ある研修会に出席し、法務省企画の『二つの道』という映画を観てきました。
簡単に、すこし乱暴にいえば、非行少年が、彼を見守り支える周囲の人たちのあたたかい眼差しによって、更正の道を歩むと言う内容です。
解説によれば、『この物語の本当の主人公は、彼を取り巻く周囲の人々であり、そしてこの物語を見ている皆さん一人一人なのです。』とあります。
言いたいことはわかります。でも、人間のあたたかい眼差しで、本当に人は変るんだろうか?と、ボクは思うのです。確かに、あたたかい眼差しは必要かもしれませんが、詰まるところ、本人の意識改革がなければ、なんともならないことです。意識改革においては、あたたかさや優しさだけでなく、厳しさや冷たさ、無関心すら、同等に重要な要素なのです。
そもそも、人間のあたたかさや優しさほど、危ういものはないとボクは思っています。人間のあたたかさや優しさは、多くの場合、極めて利己的と考えていいんじゃないでしょうか。
だから、重要なのは、欺瞞であっても、むしろ役割分担としての徹底したあたたかい眼差しや、厳しさだと思うのです。
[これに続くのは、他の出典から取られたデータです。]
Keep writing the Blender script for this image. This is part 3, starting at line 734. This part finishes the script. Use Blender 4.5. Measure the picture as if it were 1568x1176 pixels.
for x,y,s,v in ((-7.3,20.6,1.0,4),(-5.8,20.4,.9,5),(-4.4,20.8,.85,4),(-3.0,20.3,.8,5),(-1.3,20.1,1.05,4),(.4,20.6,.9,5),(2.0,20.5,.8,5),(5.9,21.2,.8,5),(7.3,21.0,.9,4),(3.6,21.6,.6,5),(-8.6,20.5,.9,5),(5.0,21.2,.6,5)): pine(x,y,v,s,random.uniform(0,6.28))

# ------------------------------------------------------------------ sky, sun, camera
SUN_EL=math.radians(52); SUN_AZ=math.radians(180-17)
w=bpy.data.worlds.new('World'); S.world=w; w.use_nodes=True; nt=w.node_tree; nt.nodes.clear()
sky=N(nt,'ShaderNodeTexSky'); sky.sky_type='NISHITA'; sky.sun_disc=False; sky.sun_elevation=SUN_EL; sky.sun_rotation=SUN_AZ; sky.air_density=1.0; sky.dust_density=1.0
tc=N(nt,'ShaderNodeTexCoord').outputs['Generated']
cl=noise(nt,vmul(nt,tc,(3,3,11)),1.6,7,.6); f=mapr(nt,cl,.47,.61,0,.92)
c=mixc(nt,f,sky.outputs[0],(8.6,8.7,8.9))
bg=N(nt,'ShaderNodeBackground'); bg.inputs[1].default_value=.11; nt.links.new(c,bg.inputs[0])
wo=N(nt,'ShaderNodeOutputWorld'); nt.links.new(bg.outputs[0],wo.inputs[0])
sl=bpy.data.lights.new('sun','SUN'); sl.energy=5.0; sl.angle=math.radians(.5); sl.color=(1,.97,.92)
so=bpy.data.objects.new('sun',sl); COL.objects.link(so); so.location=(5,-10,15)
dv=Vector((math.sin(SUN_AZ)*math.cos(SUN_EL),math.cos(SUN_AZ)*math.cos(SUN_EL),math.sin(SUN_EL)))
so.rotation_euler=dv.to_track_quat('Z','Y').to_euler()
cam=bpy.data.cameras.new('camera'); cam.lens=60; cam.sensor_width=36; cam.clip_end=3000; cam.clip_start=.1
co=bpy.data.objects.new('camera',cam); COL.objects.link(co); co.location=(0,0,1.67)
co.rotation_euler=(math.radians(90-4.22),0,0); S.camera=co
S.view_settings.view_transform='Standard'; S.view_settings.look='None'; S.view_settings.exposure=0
もちろん、普遍的にそうあることができるならば、それにこしたことはないと思いますが・・・。
例えば、この映画において、更正をめざす少年へのあたたかさはあっても、彼を取り巻く不良グループに対するあたたかさは、ほんのわずかもありません。むしろ、単なる社会悪として描かれるのみです。映画のストーリー上の問題ではなく、それがリアリティを持っていることに、ボクたちの実は偏狭な眼差しを、見せつけられたような気がします。
甘ったるいほどの優しさから、全くの無関心まで、すべて混在するのが人間の世界であり、そこでボクたちは、都合よくそれらを選び、責任を転嫁して、生きているのかもしれません。
さて、『二つの道』のどちらかを選び、その選んだ道を行くという歩みは、まさに、人の歩み。
信仰の歩みは、たしかなほとけさまの慈悲をよろこぶという歩みです。
貪りと怒りに覆われてはいても、たしかな慈悲の『白い道』が足下に広がっていると、安心して歩む、そういう歩みがあるのです。